─── MATERIAL PROVIDED ───
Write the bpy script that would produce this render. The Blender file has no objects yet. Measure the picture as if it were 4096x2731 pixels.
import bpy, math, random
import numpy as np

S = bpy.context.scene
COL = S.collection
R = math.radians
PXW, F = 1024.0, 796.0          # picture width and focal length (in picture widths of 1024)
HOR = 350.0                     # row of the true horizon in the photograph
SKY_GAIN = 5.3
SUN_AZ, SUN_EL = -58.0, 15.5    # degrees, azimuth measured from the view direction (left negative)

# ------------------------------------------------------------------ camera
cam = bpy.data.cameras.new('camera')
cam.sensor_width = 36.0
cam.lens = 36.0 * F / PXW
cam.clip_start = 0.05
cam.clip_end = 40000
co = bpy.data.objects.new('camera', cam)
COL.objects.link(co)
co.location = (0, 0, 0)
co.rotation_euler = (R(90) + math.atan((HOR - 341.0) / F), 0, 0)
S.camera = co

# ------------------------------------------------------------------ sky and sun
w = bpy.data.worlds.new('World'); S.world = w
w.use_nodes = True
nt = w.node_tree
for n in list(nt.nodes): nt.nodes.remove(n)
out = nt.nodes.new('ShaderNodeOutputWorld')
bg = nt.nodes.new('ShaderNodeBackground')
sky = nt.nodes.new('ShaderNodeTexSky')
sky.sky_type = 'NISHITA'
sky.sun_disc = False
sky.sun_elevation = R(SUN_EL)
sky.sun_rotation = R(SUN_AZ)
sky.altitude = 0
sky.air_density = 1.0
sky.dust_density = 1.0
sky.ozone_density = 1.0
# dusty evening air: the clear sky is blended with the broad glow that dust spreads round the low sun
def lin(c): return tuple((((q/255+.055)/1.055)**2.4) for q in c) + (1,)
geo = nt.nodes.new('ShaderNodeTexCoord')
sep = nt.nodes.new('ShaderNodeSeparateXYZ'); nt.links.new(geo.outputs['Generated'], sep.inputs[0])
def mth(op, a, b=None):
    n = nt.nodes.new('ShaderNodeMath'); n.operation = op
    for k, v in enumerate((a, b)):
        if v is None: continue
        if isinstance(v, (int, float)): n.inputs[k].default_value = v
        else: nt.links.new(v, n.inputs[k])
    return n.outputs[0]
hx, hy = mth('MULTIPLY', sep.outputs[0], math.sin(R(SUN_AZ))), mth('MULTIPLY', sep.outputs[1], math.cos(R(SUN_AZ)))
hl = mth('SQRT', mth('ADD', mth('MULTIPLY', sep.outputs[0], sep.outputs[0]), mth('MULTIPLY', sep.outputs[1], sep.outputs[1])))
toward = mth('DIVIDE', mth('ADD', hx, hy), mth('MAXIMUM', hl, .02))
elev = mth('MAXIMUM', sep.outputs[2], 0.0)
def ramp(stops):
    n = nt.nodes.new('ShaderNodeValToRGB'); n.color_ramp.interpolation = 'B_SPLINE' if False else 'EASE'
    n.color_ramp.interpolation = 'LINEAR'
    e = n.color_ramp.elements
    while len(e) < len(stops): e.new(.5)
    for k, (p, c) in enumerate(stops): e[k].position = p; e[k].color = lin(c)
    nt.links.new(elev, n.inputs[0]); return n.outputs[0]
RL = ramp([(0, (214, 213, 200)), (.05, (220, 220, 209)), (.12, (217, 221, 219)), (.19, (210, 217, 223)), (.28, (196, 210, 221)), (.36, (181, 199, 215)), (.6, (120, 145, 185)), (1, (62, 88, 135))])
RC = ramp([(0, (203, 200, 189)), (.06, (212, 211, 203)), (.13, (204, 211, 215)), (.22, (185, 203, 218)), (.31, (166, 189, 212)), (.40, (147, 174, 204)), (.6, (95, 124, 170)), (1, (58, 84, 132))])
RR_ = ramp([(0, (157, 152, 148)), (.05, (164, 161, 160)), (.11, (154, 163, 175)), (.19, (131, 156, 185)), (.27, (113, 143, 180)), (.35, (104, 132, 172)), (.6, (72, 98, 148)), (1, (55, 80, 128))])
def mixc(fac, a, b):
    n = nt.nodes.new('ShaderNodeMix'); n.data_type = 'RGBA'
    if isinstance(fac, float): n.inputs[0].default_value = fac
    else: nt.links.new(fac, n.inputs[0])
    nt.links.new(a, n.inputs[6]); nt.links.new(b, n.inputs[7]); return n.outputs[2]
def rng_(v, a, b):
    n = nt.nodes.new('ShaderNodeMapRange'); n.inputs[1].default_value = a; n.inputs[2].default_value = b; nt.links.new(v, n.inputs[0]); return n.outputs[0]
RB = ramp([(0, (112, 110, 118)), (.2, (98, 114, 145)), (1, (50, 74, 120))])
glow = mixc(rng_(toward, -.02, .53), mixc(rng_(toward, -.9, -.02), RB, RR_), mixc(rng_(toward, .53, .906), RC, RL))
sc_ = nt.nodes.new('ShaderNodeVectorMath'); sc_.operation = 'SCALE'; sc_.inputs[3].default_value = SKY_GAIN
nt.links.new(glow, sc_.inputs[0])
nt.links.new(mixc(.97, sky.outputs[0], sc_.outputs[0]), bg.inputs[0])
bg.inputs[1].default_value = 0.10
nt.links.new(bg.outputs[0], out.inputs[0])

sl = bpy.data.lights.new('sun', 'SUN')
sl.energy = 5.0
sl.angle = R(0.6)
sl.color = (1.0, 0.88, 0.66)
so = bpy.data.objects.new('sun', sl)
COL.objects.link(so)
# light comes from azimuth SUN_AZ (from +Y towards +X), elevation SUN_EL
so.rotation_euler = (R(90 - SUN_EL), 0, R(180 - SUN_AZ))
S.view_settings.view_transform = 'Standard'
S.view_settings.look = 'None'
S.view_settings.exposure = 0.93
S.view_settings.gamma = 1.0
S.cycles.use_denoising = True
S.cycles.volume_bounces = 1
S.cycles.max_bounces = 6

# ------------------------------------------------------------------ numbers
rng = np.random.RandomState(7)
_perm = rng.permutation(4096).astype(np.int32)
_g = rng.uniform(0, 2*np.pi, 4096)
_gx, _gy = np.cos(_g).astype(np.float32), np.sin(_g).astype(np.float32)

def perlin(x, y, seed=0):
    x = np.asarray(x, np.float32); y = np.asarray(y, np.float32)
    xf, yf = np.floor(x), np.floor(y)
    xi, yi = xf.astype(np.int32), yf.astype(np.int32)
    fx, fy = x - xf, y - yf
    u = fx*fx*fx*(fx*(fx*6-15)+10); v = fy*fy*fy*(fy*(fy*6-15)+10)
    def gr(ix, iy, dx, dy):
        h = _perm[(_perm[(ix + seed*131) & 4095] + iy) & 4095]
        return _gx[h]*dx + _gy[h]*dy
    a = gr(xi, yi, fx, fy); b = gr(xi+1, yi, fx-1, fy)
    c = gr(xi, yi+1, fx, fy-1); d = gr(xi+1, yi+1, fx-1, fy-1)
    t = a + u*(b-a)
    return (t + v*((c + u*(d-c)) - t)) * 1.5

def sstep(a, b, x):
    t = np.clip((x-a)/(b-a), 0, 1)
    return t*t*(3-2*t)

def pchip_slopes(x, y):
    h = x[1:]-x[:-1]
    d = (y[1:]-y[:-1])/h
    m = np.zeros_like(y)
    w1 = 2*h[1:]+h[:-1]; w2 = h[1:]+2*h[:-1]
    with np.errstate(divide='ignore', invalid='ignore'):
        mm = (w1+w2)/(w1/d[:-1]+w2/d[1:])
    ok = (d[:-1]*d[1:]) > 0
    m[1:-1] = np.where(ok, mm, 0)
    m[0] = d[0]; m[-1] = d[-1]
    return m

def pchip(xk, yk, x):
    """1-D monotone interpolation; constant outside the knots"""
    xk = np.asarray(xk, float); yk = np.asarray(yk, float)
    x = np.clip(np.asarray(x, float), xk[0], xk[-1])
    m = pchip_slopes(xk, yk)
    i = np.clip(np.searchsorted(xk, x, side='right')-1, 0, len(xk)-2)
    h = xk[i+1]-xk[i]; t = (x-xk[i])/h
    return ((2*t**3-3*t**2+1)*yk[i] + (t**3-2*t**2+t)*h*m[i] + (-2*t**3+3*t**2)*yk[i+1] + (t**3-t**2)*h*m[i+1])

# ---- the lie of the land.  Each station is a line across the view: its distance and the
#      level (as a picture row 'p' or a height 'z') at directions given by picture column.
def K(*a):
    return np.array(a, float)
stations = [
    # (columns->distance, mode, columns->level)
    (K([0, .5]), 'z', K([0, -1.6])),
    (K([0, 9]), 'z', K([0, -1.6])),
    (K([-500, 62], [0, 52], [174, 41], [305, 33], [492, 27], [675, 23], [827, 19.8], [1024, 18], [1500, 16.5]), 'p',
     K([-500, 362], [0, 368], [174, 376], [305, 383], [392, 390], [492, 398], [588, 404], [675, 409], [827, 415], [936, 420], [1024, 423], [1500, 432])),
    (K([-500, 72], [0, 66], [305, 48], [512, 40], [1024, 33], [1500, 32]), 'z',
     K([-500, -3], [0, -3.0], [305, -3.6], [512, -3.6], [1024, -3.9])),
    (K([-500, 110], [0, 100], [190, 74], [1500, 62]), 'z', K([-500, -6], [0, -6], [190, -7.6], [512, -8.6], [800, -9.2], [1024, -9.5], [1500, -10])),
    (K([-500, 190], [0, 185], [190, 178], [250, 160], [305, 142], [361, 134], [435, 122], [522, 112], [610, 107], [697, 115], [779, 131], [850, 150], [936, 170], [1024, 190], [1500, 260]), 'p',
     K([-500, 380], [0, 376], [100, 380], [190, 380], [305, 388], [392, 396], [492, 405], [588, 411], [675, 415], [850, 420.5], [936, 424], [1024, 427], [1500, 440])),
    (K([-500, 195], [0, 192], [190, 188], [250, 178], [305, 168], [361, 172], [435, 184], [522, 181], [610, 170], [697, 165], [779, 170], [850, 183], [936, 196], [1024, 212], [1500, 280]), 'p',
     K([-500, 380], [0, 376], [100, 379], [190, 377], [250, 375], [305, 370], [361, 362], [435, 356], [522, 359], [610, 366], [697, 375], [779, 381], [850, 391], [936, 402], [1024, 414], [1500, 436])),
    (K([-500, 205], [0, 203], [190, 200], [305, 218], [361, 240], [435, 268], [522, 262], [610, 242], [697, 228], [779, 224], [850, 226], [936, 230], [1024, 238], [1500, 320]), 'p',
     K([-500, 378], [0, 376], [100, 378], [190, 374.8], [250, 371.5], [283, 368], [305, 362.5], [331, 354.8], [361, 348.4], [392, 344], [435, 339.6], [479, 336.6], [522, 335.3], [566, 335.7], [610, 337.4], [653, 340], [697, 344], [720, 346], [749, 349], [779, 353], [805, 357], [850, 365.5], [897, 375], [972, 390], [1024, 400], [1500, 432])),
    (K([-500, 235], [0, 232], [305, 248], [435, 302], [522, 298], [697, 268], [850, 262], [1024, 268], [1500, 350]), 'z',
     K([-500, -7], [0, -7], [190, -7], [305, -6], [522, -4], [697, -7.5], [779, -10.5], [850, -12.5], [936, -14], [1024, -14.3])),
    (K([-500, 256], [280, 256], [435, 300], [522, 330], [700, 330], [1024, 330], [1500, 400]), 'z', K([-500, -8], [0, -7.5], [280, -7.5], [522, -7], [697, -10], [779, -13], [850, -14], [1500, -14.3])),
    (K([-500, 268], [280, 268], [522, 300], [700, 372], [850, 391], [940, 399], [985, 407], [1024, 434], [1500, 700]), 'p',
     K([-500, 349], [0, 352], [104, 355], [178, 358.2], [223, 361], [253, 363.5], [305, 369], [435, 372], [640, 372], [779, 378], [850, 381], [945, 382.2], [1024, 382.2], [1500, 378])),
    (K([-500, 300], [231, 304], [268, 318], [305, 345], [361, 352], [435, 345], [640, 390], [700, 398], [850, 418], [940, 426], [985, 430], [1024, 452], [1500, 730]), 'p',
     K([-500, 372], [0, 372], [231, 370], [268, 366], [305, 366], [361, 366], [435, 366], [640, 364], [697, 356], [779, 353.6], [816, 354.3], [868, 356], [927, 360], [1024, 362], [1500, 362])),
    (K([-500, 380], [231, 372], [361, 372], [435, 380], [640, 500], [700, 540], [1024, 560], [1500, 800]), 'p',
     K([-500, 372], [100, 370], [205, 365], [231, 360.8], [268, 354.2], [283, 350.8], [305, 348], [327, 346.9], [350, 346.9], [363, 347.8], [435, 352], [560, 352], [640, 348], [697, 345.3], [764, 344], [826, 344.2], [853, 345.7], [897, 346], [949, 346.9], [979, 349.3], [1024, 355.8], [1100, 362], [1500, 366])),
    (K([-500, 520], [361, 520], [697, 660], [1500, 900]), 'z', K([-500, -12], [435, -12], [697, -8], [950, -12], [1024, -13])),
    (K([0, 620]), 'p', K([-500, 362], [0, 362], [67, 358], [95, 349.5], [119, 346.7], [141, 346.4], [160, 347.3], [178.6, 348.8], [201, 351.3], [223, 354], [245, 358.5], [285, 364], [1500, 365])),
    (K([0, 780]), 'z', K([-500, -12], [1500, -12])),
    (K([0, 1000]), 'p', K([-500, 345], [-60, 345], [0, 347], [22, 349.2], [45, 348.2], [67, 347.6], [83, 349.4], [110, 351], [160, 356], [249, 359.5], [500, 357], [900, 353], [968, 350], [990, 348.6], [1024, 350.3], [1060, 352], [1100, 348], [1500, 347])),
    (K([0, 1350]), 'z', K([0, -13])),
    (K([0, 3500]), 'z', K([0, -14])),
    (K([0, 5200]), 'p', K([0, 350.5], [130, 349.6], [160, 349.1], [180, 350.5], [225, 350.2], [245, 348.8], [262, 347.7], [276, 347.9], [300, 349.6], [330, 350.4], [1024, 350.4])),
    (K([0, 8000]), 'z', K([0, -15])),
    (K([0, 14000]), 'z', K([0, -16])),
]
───
EXERCISE>
Each line from the top of the material above through the line with "S.camera = co" must be echoed exactly, and no other line.

COMPLETE OUTPUT>
Write the bpy script that would produce this render. The Blender file has no objects yet. Measure the picture as if it were 4096x2731 pixels.
import bpy, math, random
import numpy as np

S = bpy.context.scene
COL = S.collection
R = math.radians
PXW, F = 1024.0, 796.0          # picture width and focal length (in picture widths of 1024)
HOR = 350.0                     # row of the true horizon in the photograph
SKY_GAIN = 5.3
SUN_AZ, SUN_EL = -58.0, 15.5    # degrees, azimuth measured from the view direction (left negative)

# ------------------------------------------------------------------ camera
cam = bpy.data.cameras.new('camera')
cam.sensor_width = 36.0
cam.lens = 36.0 * F / PXW
cam.clip_start = 0.05
cam.clip_end = 40000
co = bpy.data.objects.new('camera', cam)
COL.objects.link(co)
co.location = (0, 0, 0)
co.rotation_euler = (R(90) + math.atan((HOR - 341.0) / F), 0, 0)
S.camera = co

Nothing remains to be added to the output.